All of us must recognize, however, that the Jeffersonian ideal of liberty is not liberty in the sense of license, but liberty in the sense of personal responsibility.

With civil rights come civil responsibilities:

  • the responsibility of every individual to respect the person and property of others;
  • the responsibility of parents to teach their children the ideals and the values that will make them self-sufficient men and women; and
  • the responsibility of every one of us to give back to our communities, through public service and private charity, a measure of the time and talents and resources that this free society has enabled us to enjoy.

As you leave here today to blaze your own trail on the ever-widening international frontier - to pursue your own dreams and seize the opportunities before you - I ask you to consider the great tradition of which you are a part, the tradition of Jefferson, the tradition of this University in public service. Keep your eye on your personal goals, but take time also to reflect on the larger society of which you are a part and the needs that are around you.

From its inception, this University was designed to inculcate the personal responsibilities and values of honor, integrity and service to others. Your vote this year to keep the student-run Honor System brings credit to your education and to the University. You give guidance to others and show another unique virtue of Mr. Jefferson’s academic village.

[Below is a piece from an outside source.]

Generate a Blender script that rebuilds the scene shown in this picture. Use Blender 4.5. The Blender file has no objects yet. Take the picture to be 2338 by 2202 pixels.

Please bring those values with you as you leave and enter the varied worlds of work, with the outstanding academic skills you have learned on the Grounds.

I am confident that, if you do that, you will look back on your life and labors with satisfaction, knowing that you have not only enjoyed the blessings of life, liberty and the pursuit of happiness, but have done your part to preserve them for others.

A UVA graduate is a very special person and much is expected of you. It is the great hope of Virginia that you have been prepared to be in positions of leadership; to not just be self-sufficient, but to devote your time and talents to a higher calling - to improve the opportunities of your fellow human beings.

So on this momentous day, I extend my congratulations and offer my very best wishes to each one of you. You have a great future. Remember, with you rests the preservation of the empowering spirit of Jeffersonian principles. Through your service to mankind, may John Adams' dying words continue to ring true: Jefferson lives!